Friedrich no es ni la primera ni la última víctima en este sentido, pero a lo mejor la más conocida sea el creador de Sandokán, Emilio Salgari, que se hizo el harakiri con tan sólo 49 años, en 1911, ahogado por su terrible situación familiar y económica. Sus editores lo sometían a jornadas eternas de trabajo sin un salario decente, y finalmente les dedicó las siguientes palabras en su nota de suicidio:

A vosotros, que os habéis enriquecido con mi piel, manteniéndome a mí y a mi familia en una continua semimiseria o aún peor, sólo os pido que en compensación por las ganancias que os he proporcionado, os ocupéis de los gastos de mis funerales. Os saludo rompiendo la pluma.

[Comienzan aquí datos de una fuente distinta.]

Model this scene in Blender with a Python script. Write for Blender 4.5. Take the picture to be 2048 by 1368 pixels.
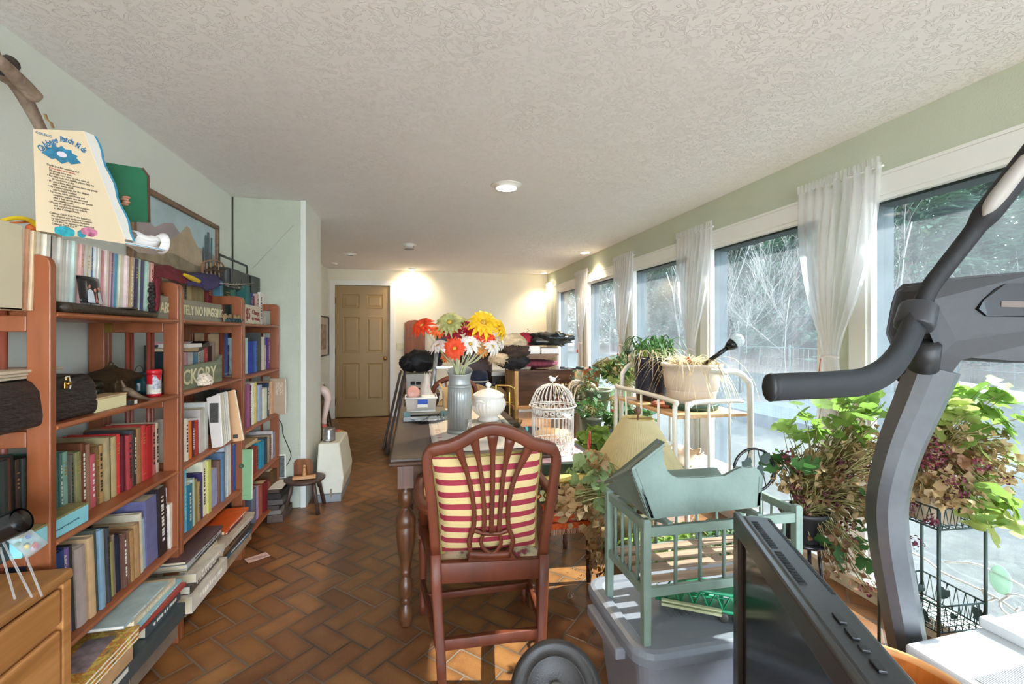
import bpy, math, random
from mathutils import Vector, Matrix, Euler, noise
random.seed(7)
S = bpy.context.scene
COL = S.collection
for _o in list(bpy.data.objects): bpy.data.objects.remove(_o)
R = random.Random(11)
# ---------------------------------------------------------------- camera
F = 905.0; YAW = math.radians(12.1); CZ = 1.29; HOR = 668.0
ca, sa = math.cos(YAW), math.sin(YAW)
cd = bpy.data.cameras.new('camera'); cam = bpy.data.objects.new('camera', cd); COL.objects.link(cam)
cam.location = (0, 0, CZ); cam.rotation_euler = (math.pi/2, 0, -YAW)
cd.sensor_width = 36; cd.lens = 36*F/2048; cd.shift_y = -(684-HOR)/2048; cd.clip_start = .05; cd.clip_end = 200
S.camera = cam
# ---------------------------------------------------------------- look and light
S.view_settings.view_transform = 'Standard'; S.view_settings.look = 'None'
S.view_settings.exposure = 2.85; S.view_settings.gamma = 1; S.view_settings.use_curve_mapping = False
S.cycles.max_bounces = 10; S.cycles.diffuse_bounces = 6; S.cycles.transparent_max_bounces = 24
S.cycles.sample_clamp_indirect = 6; S.cycles.caustics_reflective = False; S.cycles.caustics_refractive = False
S.cycles.use_denoising = True
W = bpy.data.worlds.new('world'); S.world = W; W.use_nodes = True
wn = W.node_tree.nodes; wl = W.node_tree.links
bg = wn['Background']; bg.inputs[1].default_value = 3.2
_tc = wn.new('ShaderNodeTexCoord'); _sx = wn.new('ShaderNodeSeparateXYZ'); _rp = wn.new('ShaderNodeValToRGB')
wl.new(_tc.outputs['Generated'], _sx.inputs[0]); wl.new(_sx.outputs[2], _rp.inputs[0]); wl.new(_rp.outputs[0], bg.inputs[0])
_rp.color_ramp.elements[0].color = (.78, .88, 1.0, 1); _rp.color_ramp.elements[1].color = (.56, .76, 1, 1)
sd = bpy.data.lights.new('sun', 'SUN'); sun = bpy.data.objects.new('sun', sd); COL.objects.link(sun)
sd.energy = 4.8; sd.angle = math.radians(.53); sd.color = (1, .95, .88)
SUN = Vector((1, -.08, math.tan(math.radians(40)))).normalized()
sun.location = SUN*20; sun.rotation_euler = SUN.to_track_quat('Z', 'Y').to_euler()
# ---------------------------------------------------------------- pixel rays: a pixel of the photograph to a point at a known distance
def ray(u, v):
    x, z = (u-1024)/F, (HOR-v)/F
    return Vector((x*ca+sa, ca-x*sa, z))
O = Vector((0, 0, CZ))
def PX(u, v, X): d = ray(u, v); return O+d*(X/d.x)
def PY(u, v, Y): d = ray(u, v); return O+d*(Y/d.y)
def PZ(u, v, Z): d = ray(u, v); return O+d*((Z-CZ)/d.z)
def SCL(p):  # metres per pixel at a point
    return (p.x*sa+p.y*ca)/F
# ---------------------------------------------------------------- materials
def lin(c):
    if isinstance(c, str): c = tuple(int(c[i:i+2], 16) for i in (0, 2, 4))
    return tuple((x/255/12.92 if x/255 <= .04045 else ((x/255+.055)/1.055)**2.4) for x in c)+(1,)
MATS = {}
def mat(color, rough=.55, metal=0, var=.10, scale=14, bump=.0, bscale=60, stretch=None, trans=0, emit=0, spec=.5, key=None, coat=0):
    k = key or (color, rough, metal, var, scale, bump, bscale, stretch, trans, emit, spec, coat)
    if k in MATS: return MATS[k]
    m = bpy.data.materials.new('mat_%03d' % len(MATS)); m.use_nodes = True; MATS[k] = m
    n, l = m.node_tree.nodes, m.node_tree.links; b = n['Principled BSDF']
    c = lin(color)
    b.inputs['Roughness'].default_value = rough; b.inputs['Metallic'].default_value = metal
    b.inputs['Specular IOR Level'].default_value = spec; b.inputs['Coat Weight'].default_value = coat
    tc = n.new('ShaderNodeTexCoord'); mp = n.new('ShaderNodeMapping'); l.new(tc.outputs['Object'], mp.inputs[0])
    if stretch: mp.inputs['Scale'].default_value = stretch
    nz = n.new('ShaderNodeTexNoise'); nz.inputs['Scale'].default_value = scale; nz.inputs['Detail'].default_value = 5; l.new(mp.outputs[0], nz.inputs[0])
    rp = n.new('ShaderNodeValToRGB'); l.new(nz.outputs[0], rp.inputs[0])
    rp.color_ramp.elements[0].position = .3; rp.color_ramp.elements[1].position = .7
    rp.color_ramp.elements[0].color = tuple(x*(1-var) for x in c[:3])+(1,); rp.color_ramp.elements[1].color = tuple(min(1, x*(1+var)) for x in c[:3])+(1,)
    l.new(rp.outputs[0], b.inputs['Base Color'])
    if bump:
        n2 = n.new('ShaderNodeTexNoise'); n2.inputs['Scale'].default_value = bscale; n2.inputs['Detail'].default_value = 4; l.new(mp.outputs[0], n2.inputs[0])
        bp = n.new('ShaderNodeBump'); bp.inputs['Strength'].default_value = bump; bp.inputs['Distance'].default_value = .01
        l.new(n2.outputs[0], bp.inputs['Height']); l.new(bp.outputs[0], b.inputs['Normal'])
    if trans:  # light passes through (leaves, cloth, paper shades)
        t = n.new('ShaderNodeBsdfTranslucent'); mx = n.new('ShaderNodeMixShader'); mx.inputs[0].default_value = trans
        l.new(rp.outputs[0], t.inputs[0]); l.new(b.outputs[0], mx.inputs[1]); l.new(t.outputs[0], mx.inputs[2])
        l.new(mx.outputs[0], n['Material Output'].inputs[0])
    if emit: b.inputs['Emission Color'].default_value = c; b.inputs['Emission Strength'].default_value = emit
    return m
def wood(color, dark, rough=.4, scale=3, ax=2, coat=0, s2=14):
    k = ('wood', color, dark, rough, scale, ax, coat, s2)
    if k in MATS: return MATS[k]
    st = [s2, s2, s2]; st[ax] = 1.0
    m = mat(color, rough, 0, .1, scale, key=k, stretch=tuple(st), bump=.05, bscale=8, coat=coat)
    for n in m.node_tree.nodes:
        if n.type == 'VALTORGB': n.color_ramp.elements[0].color = lin(dark); n.color_ramp.elements[1].color = lin(color)
    return m
def glassmat(color='F4FAFF', dust=.0, key=None, rough=.0, tint=.92, edge=1.45):
    k = key or ('glass', color, dust, rough, tint)
    if k in MATS: return MATS[k]
    m = bpy.data.materials.new('mat_glass_%03d' % len(MATS)); m.use_nodes = True; MATS[k] = m
    n, l = m.node_tree.nodes, m.node_tree.links; n.remove(n['Principled BSDF'])
    c = lin(color)
    t = n.new('ShaderNodeBsdfTransparent'); t.inputs[0].default_value = tuple(x*tint for x in c[:3])+(1,)
    g = n.new('ShaderNodeBsdfGlossy'); g.inputs['Roughness'].default_value = rough+.02
    fr = n.new('ShaderNodeFresnel'); fr.inputs[0].default_value = edge
    ge = n.new('ShaderNodeNewGeometry'); mm = n.new('ShaderNodeMath'); mm.operation = 'SUBTRACT'; mm.use_clamp = True; l.new(fr.outputs[0], mm.inputs[0]); l.new(ge.outputs['Backfacing'], mm.inputs[1])
    mx = n.new('ShaderNodeMixShader'); l.new(mm.outputs[0], mx.inputs[0]); l.new(t.outputs[0], mx.inputs[1]); l.new(g.outputs[0], mx.inputs[2])
    out = mx.outputs[0]
    if dust:
        d = n.new('ShaderNodeBsdfTranslucent'); d.inputs[0].default_value = (.80, .86, .95, 1)
        tc = n.new('ShaderNodeTexCoord'); nz = n.new('ShaderNodeTexNoise'); nz.inputs['Scale'].default_value = 5; nz.inputs['Detail'].default_value = 8
        l.new(tc.outputs['Object'], nz.inputs[0]); mr = n.new('ShaderNodeMapRange'); mr.inputs[1].default_value = .3; mr.inputs[2].default_value = .75
        mr.inputs[3].default_value = dust*.6; mr.inputs[4].default_value = dust*1.4; l.new(nz.outputs[0], mr.inputs[0])
        m2 = n.new('ShaderNodeMixShader'); l.new(mr.outputs[0], m2.inputs[0]); l.new(out, m2.inputs[1]); l.new(d.outputs[0], m2.inputs[2]); out = m2.outputs[0]
    l.new(out, n['Material Output'].inputs[0])
    return m
def sheer(color, alpha=.5, key=None):
    k = key or ('sheer', color, alpha)
    if k in MATS: return MATS[k]
    m = bpy.data.materials.new('mat_sheer'); m.use_nodes = True; MATS[k] = m
    n, l = m.node_tree.nodes, m.node_tree.links; n.remove(n['Principled BSDF']); c = lin(color)
    t = n.new('ShaderNodeBsdfTransparent'); d = n.new('ShaderNodeBsdfDiffuse'); d.inputs[0].default_value = c
    tl = n.new('ShaderNodeBsdfTranslucent'); tl.inputs[0].default_value = c
    m1 = n.new('ShaderNodeMixShader'); m1.inputs[0].default_value = .5; l.new(d.outputs[0], m1.inputs[1]); l.new(tl.outputs[0], m1.inputs[2])
    lw = n.new('ShaderNodeLayerWeight'); lw.inputs[0].default_value = .5
    mr = n.new('ShaderNodeMapRange'); mr.inputs[3].default_value = alpha; mr.inputs[4].default_value = min(1, alpha+.4); l.new(lw.outputs['Facing'], mr.inputs[0])
    m2 = n.new('ShaderNodeMixShader'); l.new(mr.outputs[0], m2.inputs[0]); l.new(t.outputs[0], m2.inputs[1]); l.new(m1.outputs[0], m2.inputs[2])
    l.new(m2.outputs[0], n['Material Output'].inputs[0]); return m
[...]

Sea como sea, recordemos que estos son casos concretos no atribuibles a todo el gremio editorial, y que en la mayoría de las ocasiones no son los editores, ni mucho menos, los que obtienen la parte del león en las ventas de libros (sobre todo en lo que se refiere al soporte tradicional), sino distribuidoras y puntos de venta. Curiosamente se habla poco o nada de productos culturales (libros, películas, arte) condenados al fracaso por una mala distribución, cuando se trata de una situación más que frecuente. Queda claro que los casos más notables son aquellos que obtienen mayor repercusión: autores y traductores que han fallecido en la más absoluta miseria tras un éxito rotundo de sus obras; y con frecuencia observamos una demonización de la figura del editor, sin contar con datos como qué tipo de contrato había aceptado y firmado el escritor o, en casos más extremos, si había dilapidado sus innumerables regalías en drogas, alcohol y conejitas de Playboy.